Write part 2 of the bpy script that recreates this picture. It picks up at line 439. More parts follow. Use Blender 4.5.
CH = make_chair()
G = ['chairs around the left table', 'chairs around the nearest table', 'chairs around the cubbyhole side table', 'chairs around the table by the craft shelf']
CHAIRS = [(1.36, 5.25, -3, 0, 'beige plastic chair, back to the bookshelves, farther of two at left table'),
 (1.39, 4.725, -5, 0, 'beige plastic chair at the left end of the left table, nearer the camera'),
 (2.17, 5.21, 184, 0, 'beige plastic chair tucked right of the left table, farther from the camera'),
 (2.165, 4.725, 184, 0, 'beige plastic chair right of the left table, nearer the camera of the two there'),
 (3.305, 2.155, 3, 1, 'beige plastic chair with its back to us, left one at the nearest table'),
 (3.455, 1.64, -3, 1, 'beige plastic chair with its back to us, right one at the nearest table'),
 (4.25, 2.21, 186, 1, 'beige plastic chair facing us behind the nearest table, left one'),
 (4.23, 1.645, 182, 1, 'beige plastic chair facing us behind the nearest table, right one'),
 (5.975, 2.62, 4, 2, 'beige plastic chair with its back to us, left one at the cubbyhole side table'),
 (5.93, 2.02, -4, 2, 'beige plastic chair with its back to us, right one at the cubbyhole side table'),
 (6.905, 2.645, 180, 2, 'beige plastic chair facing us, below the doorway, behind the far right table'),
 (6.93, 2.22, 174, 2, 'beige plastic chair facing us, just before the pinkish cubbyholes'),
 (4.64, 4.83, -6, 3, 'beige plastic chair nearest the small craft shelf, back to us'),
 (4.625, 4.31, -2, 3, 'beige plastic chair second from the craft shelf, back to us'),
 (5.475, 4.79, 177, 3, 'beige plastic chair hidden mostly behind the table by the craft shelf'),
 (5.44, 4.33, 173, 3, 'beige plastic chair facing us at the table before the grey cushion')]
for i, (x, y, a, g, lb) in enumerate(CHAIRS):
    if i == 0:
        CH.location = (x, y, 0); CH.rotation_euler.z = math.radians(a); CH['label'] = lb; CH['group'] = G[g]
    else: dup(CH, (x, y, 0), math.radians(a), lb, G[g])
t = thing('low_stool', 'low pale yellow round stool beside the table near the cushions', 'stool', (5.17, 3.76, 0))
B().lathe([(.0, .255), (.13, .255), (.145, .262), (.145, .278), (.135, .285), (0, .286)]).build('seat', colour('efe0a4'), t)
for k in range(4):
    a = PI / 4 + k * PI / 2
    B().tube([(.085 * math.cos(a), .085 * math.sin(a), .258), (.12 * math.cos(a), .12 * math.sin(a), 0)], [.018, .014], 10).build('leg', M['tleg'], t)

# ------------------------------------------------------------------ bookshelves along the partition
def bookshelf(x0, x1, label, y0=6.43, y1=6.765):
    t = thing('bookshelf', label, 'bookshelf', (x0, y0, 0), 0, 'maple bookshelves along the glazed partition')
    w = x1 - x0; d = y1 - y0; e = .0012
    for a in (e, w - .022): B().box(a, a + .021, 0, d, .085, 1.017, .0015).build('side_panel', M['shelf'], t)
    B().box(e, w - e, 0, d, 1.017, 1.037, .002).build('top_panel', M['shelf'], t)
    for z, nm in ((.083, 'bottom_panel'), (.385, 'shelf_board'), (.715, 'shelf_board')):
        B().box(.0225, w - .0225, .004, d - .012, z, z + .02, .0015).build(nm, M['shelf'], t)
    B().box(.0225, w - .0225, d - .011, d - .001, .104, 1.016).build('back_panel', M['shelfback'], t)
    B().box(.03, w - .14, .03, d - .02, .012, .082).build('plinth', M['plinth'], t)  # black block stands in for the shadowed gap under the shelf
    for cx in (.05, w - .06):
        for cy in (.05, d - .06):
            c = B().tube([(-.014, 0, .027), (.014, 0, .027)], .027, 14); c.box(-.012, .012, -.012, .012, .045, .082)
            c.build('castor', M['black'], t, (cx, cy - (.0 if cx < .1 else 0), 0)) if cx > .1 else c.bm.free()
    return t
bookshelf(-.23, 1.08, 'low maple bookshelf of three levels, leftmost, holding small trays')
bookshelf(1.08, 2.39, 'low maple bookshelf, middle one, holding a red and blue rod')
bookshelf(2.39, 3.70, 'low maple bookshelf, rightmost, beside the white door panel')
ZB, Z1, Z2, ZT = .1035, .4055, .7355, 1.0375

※

Aim:
Repeat the material above in full, keeping every word.

Task answer:
Write part 2 of the bpy script that recreates this picture. It picks up at line 439. More parts follow. Use Blender 4.5.
CH = make_chair()
G = ['chairs around the left table', 'chairs around the nearest table', 'chairs around the cubbyhole side table', 'chairs around the table by the craft shelf']
CHAIRS = [(1.36, 5.25, -3, 0, 'beige plastic chair, back to the bookshelves, farther of two at left table'),
 (1.39, 4.725, -5, 0, 'beige plastic chair at the left end of the left table, nearer the camera'),
 (2.17, 5.21, 184, 0, 'beige plastic chair tucked right of the left table, farther from the camera'),
 (2.165, 4.725, 184, 0, 'beige plastic chair right of the left table, nearer the camera of the two there'),
 (3.305, 2.155, 3, 1, 'beige plastic chair with its back to us, left one at the nearest table'),
 (3.455, 1.64, -3, 1, 'beige plastic chair with its back to us, right one at the nearest table'),
 (4.25, 2.21, 186, 1, 'beige plastic chair facing us behind the nearest table, left one'),
 (4.23, 1.645, 182, 1, 'beige plastic chair facing us behind the nearest table, right one'),
 (5.975, 2.62, 4, 2, 'beige plastic chair with its back to us, left one at the cubbyhole side table'),
 (5.93, 2.02, -4, 2, 'beige plastic chair with its back to us, right one at the cubbyhole side table'),
 (6.905, 2.645, 180, 2, 'beige plastic chair facing us, below the doorway, behind the far right table'),
 (6.93, 2.22, 174, 2, 'beige plastic chair facing us, just before the pinkish cubbyholes'),
 (4.64, 4.83, -6, 3, 'beige plastic chair nearest the small craft shelf, back to us'),
 (4.625, 4.31, -2, 3, 'beige plastic chair second from the craft shelf, back to us'),
 (5.475, 4.79, 177, 3, 'beige plastic chair hidden mostly behind the table by the craft shelf'),
 (5.44, 4.33, 173, 3, 'beige plastic chair facing us at the table before the grey cushion')]
for i, (x, y, a, g, lb) in enumerate(CHAIRS):
    if i == 0:
        CH.location = (x, y, 0); CH.rotation_euler.z = math.radians(a); CH['label'] = lb; CH['group'] = G[g]
    else: dup(CH, (x, y, 0), math.radians(a), lb, G[g])
t = thing('low_stool', 'low pale yellow round stool beside the table near the cushions', 'stool', (5.17, 3.76, 0))
B().lathe([(.0, .255), (.13, .255), (.145, .262), (.145, .278), (.135, .285), (0, .286)]).build('seat', colour('efe0a4'), t)
for k in range(4):
    a = PI / 4 + k * PI / 2
    B().tube([(.085 * math.cos(a), .085 * math.sin(a), .258), (.12 * math.cos(a), .12 * math.sin(a), 0)], [.018, .014], 10).build('leg', M['tleg'], t)

# ------------------------------------------------------------------ bookshelves along the partition
def bookshelf(x0, x1, label, y0=6.43, y1=6.765):
    t = thing('bookshelf', label, 'bookshelf', (x0, y0, 0), 0, 'maple bookshelves along the glazed partition')
    w = x1 - x0; d = y1 - y0; e = .0012
    for a in (e, w - .022): B().box(a, a + .021, 0, d, .085, 1.017, .0015).build('side_panel', M['shelf'], t)
    B().box(e, w - e, 0, d, 1.017, 1.037, .002).build('top_panel', M['shelf'], t)
    for z, nm in ((.083, 'bottom_panel'), (.385, 'shelf_board'), (.715, 'shelf_board')):
        B().box(.0225, w - .0225, .004, d - .012, z, z + .02, .0015).build(nm, M['shelf'], t)
    B().box(.0225, w - .0225, d - .011, d - .001, .104, 1.016).build('back_panel', M['shelfback'], t)
    B().box(.03, w - .14, .03, d - .02, .012, .082).build('plinth', M['plinth'], t)  # black block stands in for the shadowed gap under the shelf
    for cx in (.05, w - .06):
        for cy in (.05, d - .06):
            c = B().tube([(-.014, 0, .027), (.014, 0, .027)], .027, 14); c.box(-.012, .012, -.012, .012, .045, .082)
            c.build('castor', M['black'], t, (cx, cy - (.0 if cx < .1 else 0), 0)) if cx > .1 else c.bm.free()
    return t
bookshelf(-.23, 1.08, 'low maple bookshelf of three levels, leftmost, holding small trays')
bookshelf(1.08, 2.39, 'low maple bookshelf, middle one, holding a red and blue rod')
bookshelf(2.39, 3.70, 'low maple bookshelf, rightmost, beside the white door panel')
ZB, Z1, Z2, ZT = .1035, .4055, .7355, 1.0375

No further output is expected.